-- Start Supplied records --
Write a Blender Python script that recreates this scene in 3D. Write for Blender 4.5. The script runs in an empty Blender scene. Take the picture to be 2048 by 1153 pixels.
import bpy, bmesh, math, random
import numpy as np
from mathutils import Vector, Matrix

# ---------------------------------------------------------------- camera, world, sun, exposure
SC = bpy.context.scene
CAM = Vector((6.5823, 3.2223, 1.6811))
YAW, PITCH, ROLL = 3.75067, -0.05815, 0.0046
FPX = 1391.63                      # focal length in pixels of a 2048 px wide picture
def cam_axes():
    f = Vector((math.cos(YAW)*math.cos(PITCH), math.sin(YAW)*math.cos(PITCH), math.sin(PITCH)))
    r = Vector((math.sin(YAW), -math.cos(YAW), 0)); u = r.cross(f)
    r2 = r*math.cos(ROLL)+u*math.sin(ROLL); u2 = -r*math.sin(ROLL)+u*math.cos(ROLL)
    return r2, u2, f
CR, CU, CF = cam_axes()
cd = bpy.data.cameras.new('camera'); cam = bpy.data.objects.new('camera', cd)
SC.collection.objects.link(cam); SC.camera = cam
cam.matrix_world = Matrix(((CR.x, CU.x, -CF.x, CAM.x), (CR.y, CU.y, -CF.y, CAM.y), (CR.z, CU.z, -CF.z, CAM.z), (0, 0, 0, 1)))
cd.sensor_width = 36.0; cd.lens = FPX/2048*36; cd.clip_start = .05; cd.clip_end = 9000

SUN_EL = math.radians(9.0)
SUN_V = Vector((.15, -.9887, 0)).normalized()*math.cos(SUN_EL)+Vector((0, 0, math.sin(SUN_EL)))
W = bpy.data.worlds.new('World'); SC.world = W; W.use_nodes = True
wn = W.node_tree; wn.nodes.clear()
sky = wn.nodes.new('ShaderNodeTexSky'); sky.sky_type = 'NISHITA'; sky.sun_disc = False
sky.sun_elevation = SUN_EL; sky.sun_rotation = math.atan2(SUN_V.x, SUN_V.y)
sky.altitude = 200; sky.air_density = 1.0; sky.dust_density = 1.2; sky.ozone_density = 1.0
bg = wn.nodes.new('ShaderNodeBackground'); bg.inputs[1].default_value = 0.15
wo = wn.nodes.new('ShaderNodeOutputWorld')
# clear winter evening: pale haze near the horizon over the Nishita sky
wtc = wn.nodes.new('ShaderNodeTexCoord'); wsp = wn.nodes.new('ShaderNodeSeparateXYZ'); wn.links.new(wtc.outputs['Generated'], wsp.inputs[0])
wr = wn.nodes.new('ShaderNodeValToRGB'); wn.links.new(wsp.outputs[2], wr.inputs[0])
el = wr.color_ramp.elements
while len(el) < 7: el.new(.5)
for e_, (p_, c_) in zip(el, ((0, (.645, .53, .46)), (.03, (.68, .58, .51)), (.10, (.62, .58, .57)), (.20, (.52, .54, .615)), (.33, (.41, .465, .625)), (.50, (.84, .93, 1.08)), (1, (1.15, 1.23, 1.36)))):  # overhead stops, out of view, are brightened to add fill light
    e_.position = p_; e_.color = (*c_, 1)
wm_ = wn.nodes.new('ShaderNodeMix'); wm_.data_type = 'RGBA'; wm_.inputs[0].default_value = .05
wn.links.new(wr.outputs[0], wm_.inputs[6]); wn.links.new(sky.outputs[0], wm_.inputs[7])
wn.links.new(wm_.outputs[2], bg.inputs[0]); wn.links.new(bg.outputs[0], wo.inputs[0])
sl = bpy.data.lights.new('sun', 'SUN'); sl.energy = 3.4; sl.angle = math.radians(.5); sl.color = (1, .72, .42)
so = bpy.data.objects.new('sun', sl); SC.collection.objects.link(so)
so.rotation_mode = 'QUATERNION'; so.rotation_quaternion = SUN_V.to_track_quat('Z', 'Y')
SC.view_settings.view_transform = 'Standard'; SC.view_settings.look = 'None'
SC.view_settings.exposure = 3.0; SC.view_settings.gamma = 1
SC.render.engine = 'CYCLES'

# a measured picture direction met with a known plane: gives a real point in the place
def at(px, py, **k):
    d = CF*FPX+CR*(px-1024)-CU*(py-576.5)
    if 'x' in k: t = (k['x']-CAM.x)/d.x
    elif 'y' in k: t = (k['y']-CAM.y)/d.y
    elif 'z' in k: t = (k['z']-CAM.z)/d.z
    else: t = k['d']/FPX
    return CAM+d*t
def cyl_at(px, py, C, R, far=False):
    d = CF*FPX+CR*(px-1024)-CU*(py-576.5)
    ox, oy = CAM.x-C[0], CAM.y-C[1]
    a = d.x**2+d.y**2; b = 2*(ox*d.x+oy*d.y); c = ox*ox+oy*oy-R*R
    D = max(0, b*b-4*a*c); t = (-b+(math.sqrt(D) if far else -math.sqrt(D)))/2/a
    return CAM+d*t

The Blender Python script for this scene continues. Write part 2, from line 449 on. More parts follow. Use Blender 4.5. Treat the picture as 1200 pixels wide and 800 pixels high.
-- End Supplied records --
**Instructions for the task:** Retype exactly the lines from the start of the entries through the one with "from mathutils import Vector, Matrix"; include both ends.

**Problem solution:**
Write a Blender Python script that recreates this scene in 3D. Write for Blender 4.5. The script runs in an empty Blender scene. Take the picture to be 2048 by 1153 pixels.
import bpy, bmesh, math, random
import numpy as np
from mathutils import Vector, Matrix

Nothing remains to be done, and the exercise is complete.